[STATED GOAL]
Count how many lines of the material below have the word "scene" and give only the number.
● ● ● ● ●
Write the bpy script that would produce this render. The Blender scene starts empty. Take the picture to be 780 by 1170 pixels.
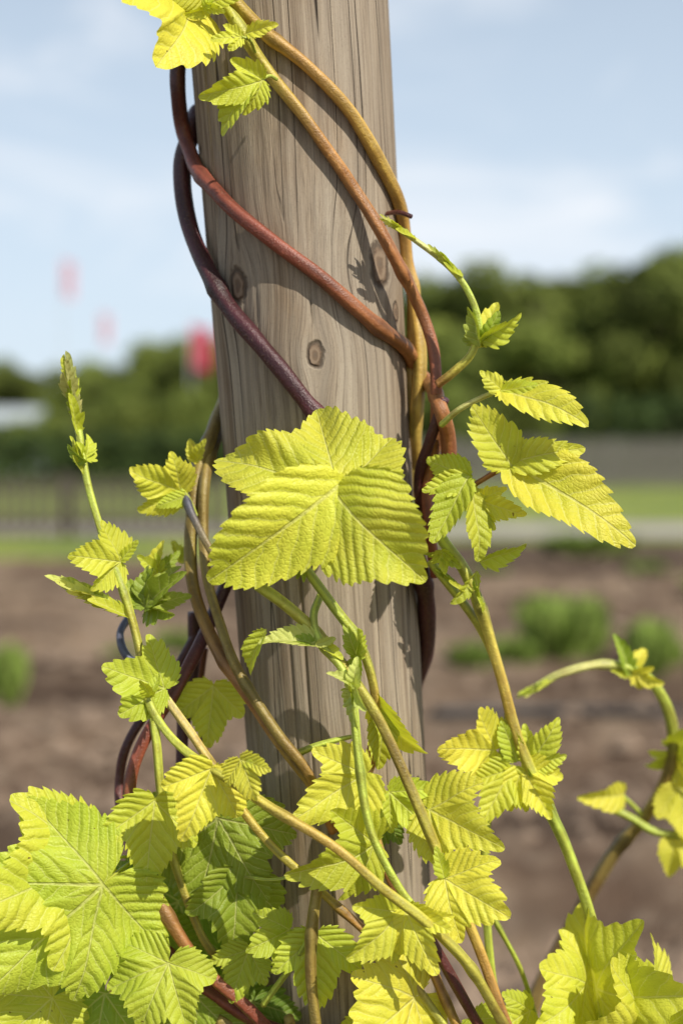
import bpy, math, random
import numpy as np
from mathutils import Vector, Matrix, noise

random.seed(7); np.random.seed(7)
scene = bpy.context.scene
scene.view_settings.view_transform = 'Standard'
scene.view_settings.look = 'None'
scene.view_settings.exposure = 0
COL = scene.collection

# ------------------------------------------------------------------ camera
H = 1.15; D = 0.83; TILT = math.radians(3.0); F = 1625.0
cam_d = bpy.data.cameras.new("camera"); cam = bpy.data.objects.new("camera", cam_d)
COL.objects.link(cam); scene.camera = cam
cam.location = (0, -D, H); cam.rotation_euler = (math.radians(90) - TILT, 0, 0)
cam_d.sensor_fit = 'VERTICAL'; cam_d.sensor_height = 36; cam_d.sensor_width = 24
cam_d.lens = 50; cam_d.clip_end = 3000; cam_d.clip_start = 0.02
cam_d.dof.use_dof = True; cam_d.dof.focus_distance = D - 0.085; cam_d.dof.aperture_fstop = 3.8

def at(px, py, y):
    """layout sketch coordinates + real depth -> metres"""
    a = (px - 390) / F; b = -(py - 585) / F
    d = Vector((a, math.cos(TILT) + b * math.sin(TILT), -math.sin(TILT) + b * math.cos(TILT)))
    t = (y + D) / d.y
    return Vector((0, -D, H)) + d * t

# ------------------------------------------------------------------ node helpers
class NT:
    def __init__(s, tree): s.t = tree; s.n = tree.nodes; s.l = tree.links
    def put(s, sock, v):
        if hasattr(v, 'is_output') : s.l.new(v, sock)
        elif v is not None: sock.default_value = v
    def m(s, op, a, b=None, c=None, clamp=False):
        n = s.n.new('ShaderNodeMath'); n.operation = op; n.use_clamp = clamp
        s.put(n.inputs[0], a)
        if b is not None: s.put(n.inputs[1], b)
        if c is not None: s.put(n.inputs[2], c)
        return n.outputs[0]
    def v(s, op, a, b=None, sc=None):
        n = s.n.new('ShaderNodeVectorMath'); n.operation = op
        s.put(n.inputs[0], a)
        if b is not None: s.put(n.inputs[1], b)
        if sc is not None: s.put(n.inputs['Scale'], sc)
        return n.outputs['Value'] if op in ('DOT_PRODUCT', 'LENGTH', 'DISTANCE') else n.outputs[0]
    def noise(s, vec, scale, detail=4, rough=0.5, dist=0.0):
        n = s.n.new('ShaderNodeTexNoise')
        if vec is not None: s.l.new(vec, n.inputs['Vector'])
        n.inputs['Scale'].default_value = scale; n.inputs['Detail'].default_value = detail
        n.inputs['Roughness'].default_value = rough; n.inputs['Distortion'].default_value = dist
        return n.outputs['Fac']
    def vor(s, vec, scale, feat='DISTANCE_TO_EDGE'):
        n = s.n.new('ShaderNodeTexVoronoi'); n.feature = feat
        s.l.new(vec, n.inputs['Vector']); n.inputs['Scale'].default_value = scale
        return n.outputs['Distance']
    def sm(s, v, a, b, lo=0.0, hi=1.0):
        n = s.n.new('ShaderNodeMapRange'); n.interpolation_type = 'SMOOTHSTEP'
        s.put(n.inputs['Value'], v); s.put(n.inputs['From Min'], a); s.put(n.inputs['From Max'], b)
        n.inputs['To Min'].default_value = lo; n.inputs['To Max'].default_value = hi
        return n.outputs['Result']
    def mix(s, f, a, b, mode='MIX'):
        n = s.n.new('ShaderNodeMix'); n.data_type = 'RGBA'; n.blend_type = mode
        s.put(n.inputs[0], f)
        s.put(n.inputs[6], a if hasattr(a, 'is_output') else (*a, 1) if len(a) == 3 else a)
        s.put(n.inputs[7], b if hasattr(b, 'is_output') else (*b, 1) if len(b) == 3 else b)
        return n.outputs[2]
    def scale(s, vec, xyz): return s.v('MULTIPLY', vec, xyz)
    def bump(s, h, strength=0.5, dist=0.01, normal=None):
        n = s.n.new('ShaderNodeBump'); s.l.new(h, n.inputs['Height'])
        n.inputs['Strength'].default_value = strength; n.inputs['Distance'].default_value = dist
        if normal is not None: s.l.new(normal, n.inputs['Normal'])
        return n.outputs['Normal']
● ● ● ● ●
[SOLUTION TO THIS TASK]
7